I admit it, I like Star Trek and hopefully you’ll continue reading this.

Customer Service is not like Star Trek! In Star Trek, battles in outer space are centered on space ships’s shields. The first one to lose their shields is destroyed.

Keeping your shields up in customer service is the destroyer. Shielding yourself and your organization from customer interaction is destructive to the customer experience. Lower your protective shield and win the great customer service battle.

Great Customer Service is Not Star Trek

Top Sources of Customer Satisfaction Are Related to Customer Experience

Creating positive customer experiences is the key in great customer service. In a recent study, Press Ganey Associates polled nearly 140,000 customers in roughly 230 different establishments in a specific field of service providers. The results were very interesting.

The top 15 sources of customer satisfaction were related to customer interactions with staff members and employee satisfaction among staff members.

It’s almost to say that it doesn’t matter wether the answer for your customer is yes or no, but it’s how you work with and treat the customer that matters. Ok, maybe the answer does matter, but it’s not the only factor. Or at least, not as an important factor as we make it out to be.

Every extra layer between your customers and you is an extra layer to the customer service shield preventing great customer service experiences from happening.

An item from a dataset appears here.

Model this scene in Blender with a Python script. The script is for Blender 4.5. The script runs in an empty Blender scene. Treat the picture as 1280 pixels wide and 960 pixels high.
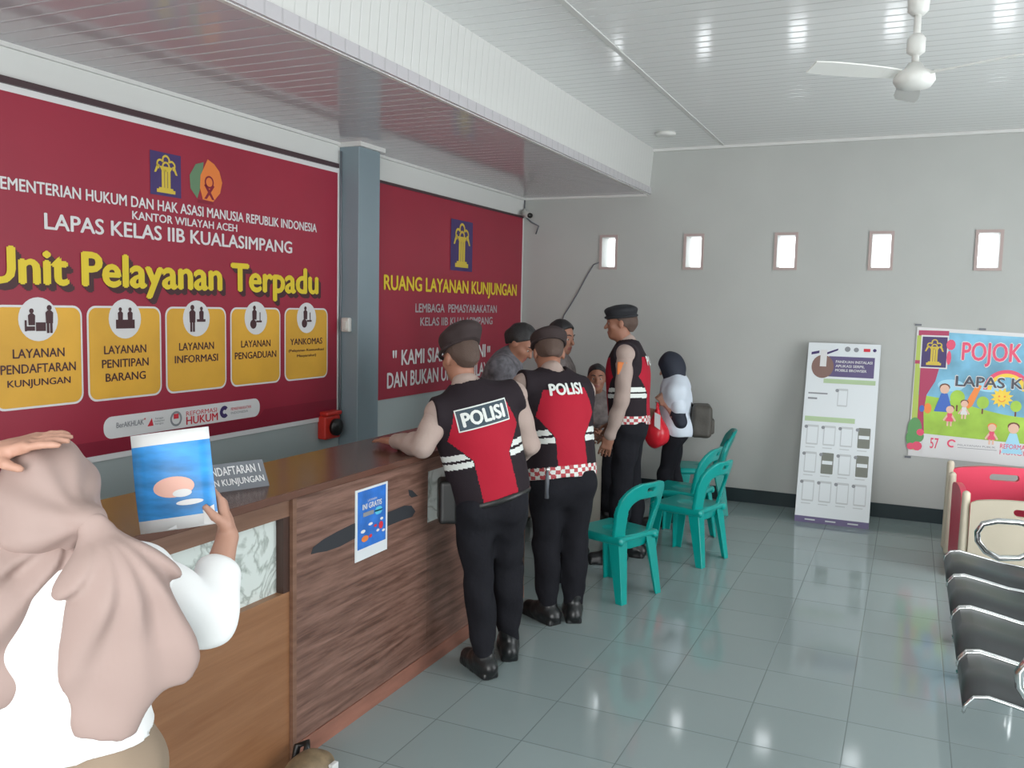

Each additional hoop customers have to jump through before getting service adds to the customer service shield keeping your customers from having meaningful, personal, loyalty creating experiences.

Each layer added to the customer service shield saves a little money by reducing the number of customer service issues you have to handle. But in the end, customers are so frustrated by the massive shield keeping them from being able contact you and get things done that they just give up and leave.

Lower your shields! They block good customer service experiences from happening.

We spent thousands and thousands of dollars in marketing and advertising trying to get customers to come to us and give our organization a chance. Once we have them, we then create hassles for the customer at every turn, as if we we’re bothered that the customer is contacting us. Too often, it’s written in some company policy manual that this is the way we have to do things.

Give your front-line employees as much authority as possible. They’re the ones who know best what the customer needs are right then and there.

May your great customer service make you live long and prosper.

Learn from the Nordstrom customer service school and re-write the policies that are keeping up the barriers between your customers, you, and the great customer service experience.

Nordstrom Rules: Rule #1: Use best judgment in all situations. There will be no additional rules.